According to Cook, “price increases are unavoidable.” He continued, “We’re doing our best to mitigate the huge increases that are being passed to us, and we’ve been trying to shield our customers from the increases, but the situation has become unsustainable.”
Unfortunately, the Apple head didn’t provide a) a timeline for the increases, b) the size of said pricing changes, or c) which devices are likely to be affected. Given that the problem covers both RAM and storage pricing, it’s likely that nothing in the catalogue will be unscathed.

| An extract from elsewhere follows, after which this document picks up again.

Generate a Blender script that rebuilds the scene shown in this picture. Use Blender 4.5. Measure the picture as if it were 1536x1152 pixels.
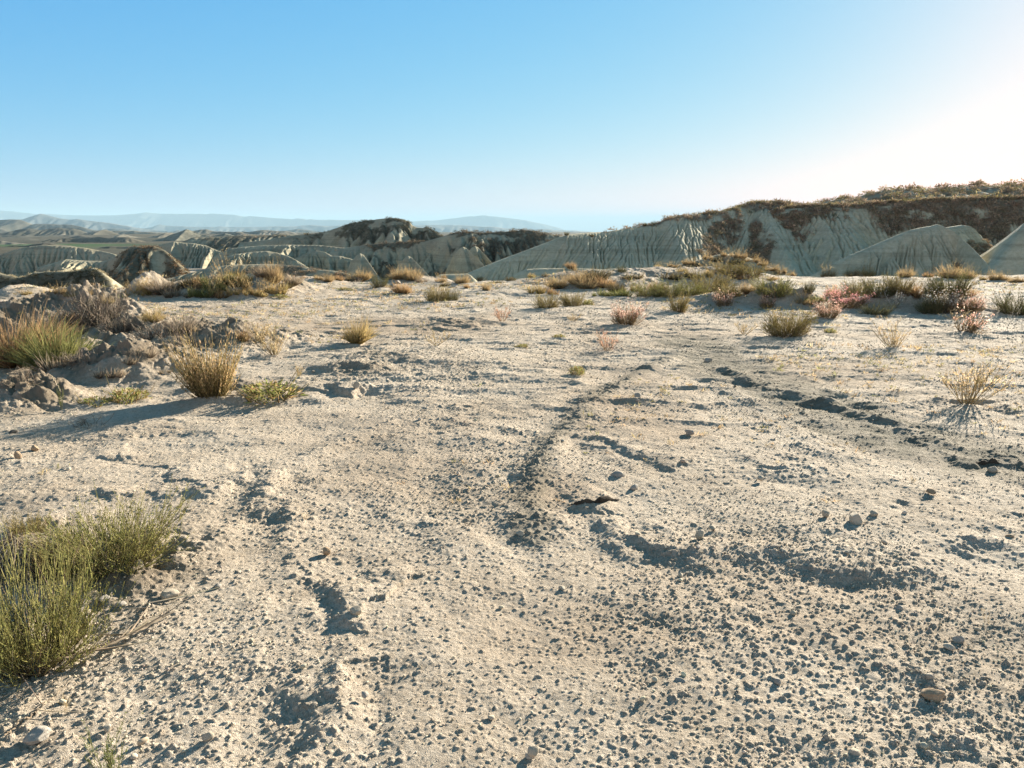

“There’s less supply at a time when consumers want devices and the memory guys are passing along huge price increases. We definitely need memory pricing and supply to return to reasonable levels for consumer products. That’s the bottom line,” added Cook during the WSJ interview.
Apple’s current priciest iPhone costs South Africans R51,000 (admittedly with 2TB of storage). The base model 15in MacBook Air M4 starts at R20,000. Pretty much everything in between (plus the frankly affordable MacBook Neo) is set to go up. It’s now just a question of ‘when?’